Jasność co do tego, jaka stawka referencyjna ma docelowo zastąpić WIBOR jest niezbędna, aby niepewność na rynku nie przedłużała się, uważa wiceprezes Narodowego Banku Polskiego (NBP) i pierwsza zastępca prezesa Marta Kightley. Podkreśliła też, że bank centralny jest za utrzymaniem kredytowania zarówno ze stałą, jak i ze zmienna stopą.
„Apelujemy do państwa o pełne zaangażowanie i konsekwentną realizację nowego harmonogramu reformy wskaźników referencyjnych. Należy zdecydowanie [zmniejszyć] niepewność wśród uczestników rynku w zakresie terminów wskaźnika, który ma docelowo zastąpić WIBOR, jak również spreadu korygującego” – powiedziała Kightley podczas Forum Bankowego.
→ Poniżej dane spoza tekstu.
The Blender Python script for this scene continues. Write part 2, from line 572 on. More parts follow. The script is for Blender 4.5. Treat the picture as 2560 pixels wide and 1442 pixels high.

„Musimy mieć jasność, jaka stawka ma zastąpić w przyszłości WIBOR. Bez tego będzie się przedłużać trwająca na rynku niepewność. W tych warunkach podmioty wciąż będą posługiwać się WIBOR-em, sukcesywnie powiększając wolumen aktywów oprocentowanych w oparciu o tę stawkę. Alternatywą jest stopa stała, ale nie możemy doprowadzić do […] eliminacji z oferty dla klientów produktów na stopę zmienną. Bank centralny dostrzega zalety funkcjonowania obydwu formuł oprocentowania i nie popiera monokultury w postaci kredytowania na stałą stopę” – dodała wiceprezes.
W związku z planowaną reformą wskaźników referencyjnych w Polsce, zakładającą m.in. wprowadzenie nowego wskaźnika referencyjnego stopy procentowej, którego danymi wejściowymi są informacje reprezentujące transakcje ON (overnight), została powołana Narodowa Grupa Robocza ds. reformy wskaźników referencyjnych (NGR).
W październiku 2023 r. Komitet Sterujący Narodowej Grupy Roboczej ds. reformy wskaźników referencyjnych zdecydował o przesunięciu finalnego momentu konwersji WIBOR na WIRON na koniec 2027 r. Poprzednia wersja mapy drogowej przewidywała koniec konwersji na 2025 r.